BFI LFF 2020

Ammonite review – chilly and robust study of emotional labour

Writer-director Francis Lee reinvents the period romance with a cautious two-hander that emphasises struggle over sensuality

Two women, lonely and exhausted by the very nature of their existence, find each other for a fleeting moment in Francis Lee’s wise and cautious sophomore feature Ammonite. The film is billed as a romantic drama, loosely inspired by the life of British palaeontologist Mary Anning (brought to life here by Kate Winslet), but in practice it feels better sold as a study of alienation, bitterness, weariness, and miscommunication. This is not a love story – it’s a cautionary tale on the potential wreckage of emotional labour.

It would be easy to nod to Céline Sciamma’s Portrait of a Lady on Fire as a reference point, a lesbian period drama released last year which similarly embraced the seaside air as an opportune backdrop for forbidden romance to fizz and thrive. But Ammonite is trying something different, forging a new path to tell the story of the connection between these women. There is no sense of fated, instantaneous mutual attraction when Mary’s eyes meet those of Charlotte Murchison (Saoirse Ronan as miserable and erratic as she’s ever been) after her husband, geologist Roderick Murchison, asks Mary to take care of her while he goes away. Instead their curiosity and affection for one another builds slowly. But even then a kiss, a night of torrid intimacy, can’t promise that life afterwards will be forever shared between two lovers. Ammonite understands that devotion can be ephemeral, that love must so often fight to take up space in our lives.

Lee returns to storytelling devices that favour textural world-building – but in ways that often feel uncomfortable rather than sensual. He did this with rugged brilliance in his debut feature, the gorgeous God’s Own Country: it didn’t matter how wet and windy the weather, the love between farmhands Johnny and Gheorghe felt even more rewarding once it was finally consumed.

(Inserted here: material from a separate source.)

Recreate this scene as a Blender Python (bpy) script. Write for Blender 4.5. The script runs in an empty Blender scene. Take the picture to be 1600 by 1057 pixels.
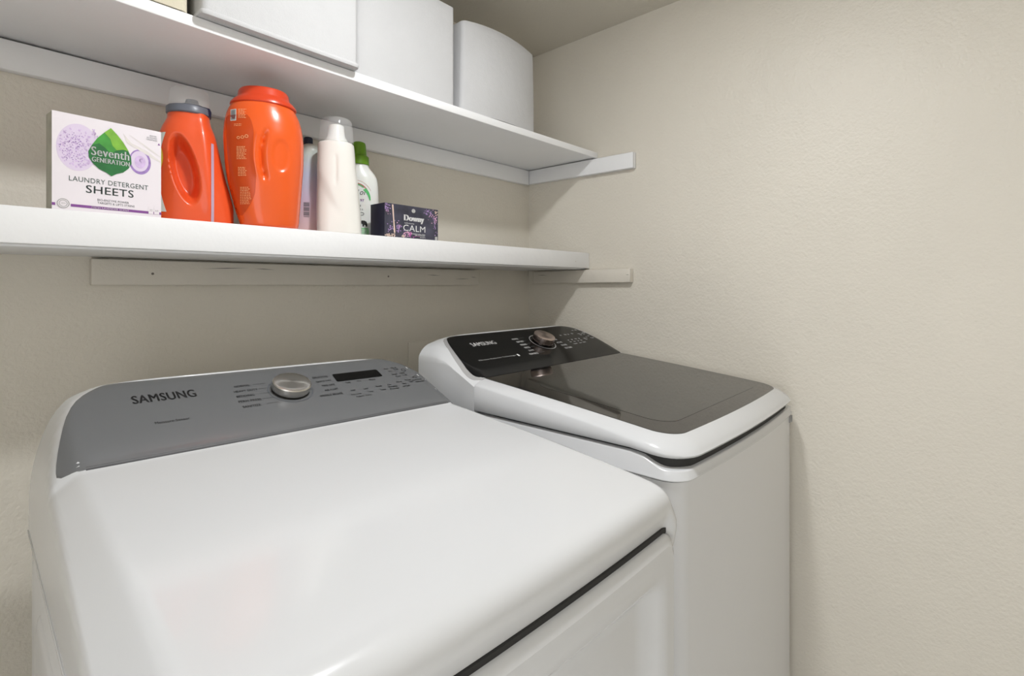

The way Mary chips away at the outer surface of rocks and scratches her pencil across sketching paper is loud, and visceral – as is the freezing wind, the foamy crashing waves. There is simply not enough space, physical and mental, to bask in the warm, fluid glow of a burgeoning romance we’re so often gifted with in love stories made for the screen. This world is difficult, demanding, and you’ll be lucky if you have enough energy left to be tender to yourself, let alone anyone else.

Winslet plays Mary with stoic resilience. There’s no questioning her conviction, eons away from the doe-eyed Rose Dawson of her twilight years, but it does mean that her connection with Ronan’s pale and often desperate Charlotte often fails to sing. There’s a difference between a romance that is forbidden – and therefore dripping with frustration – and one that isn’t all the way earned.

There’s no questioning Lee’s mastery of the subject, his astute understanding of the ways love can fail us when so bound to our individual preconceptions and priorities. (Although, his reliance on certain allegories, of flapping insects trapped in a tall glass and of pretty birds locked up in cages, feels a touch too elementary). It means nothing for a person to know about your diaries, your wardrobe and your prized possessions if they aren’t able to say when you last cried, or how a surprise might humiliate and hurt you beyond repair.

So often we go to the movies to see love stories that prevail against the odds – stories that let the world melt away with a single kiss. And sometimes, that can happen. But Ammonite asks you to understand those who are so dedicated to their work and their values that there remains a coldness and a strain and a distance that can’t simply be thawed through. It becomes then a test of endurance as to whether you feel strong enough to weather the storm, in hope of catching just one glimmer of sunshine after the clouds have cleared.

Ammonite was screened as part of the BFI London Film Festival 2020.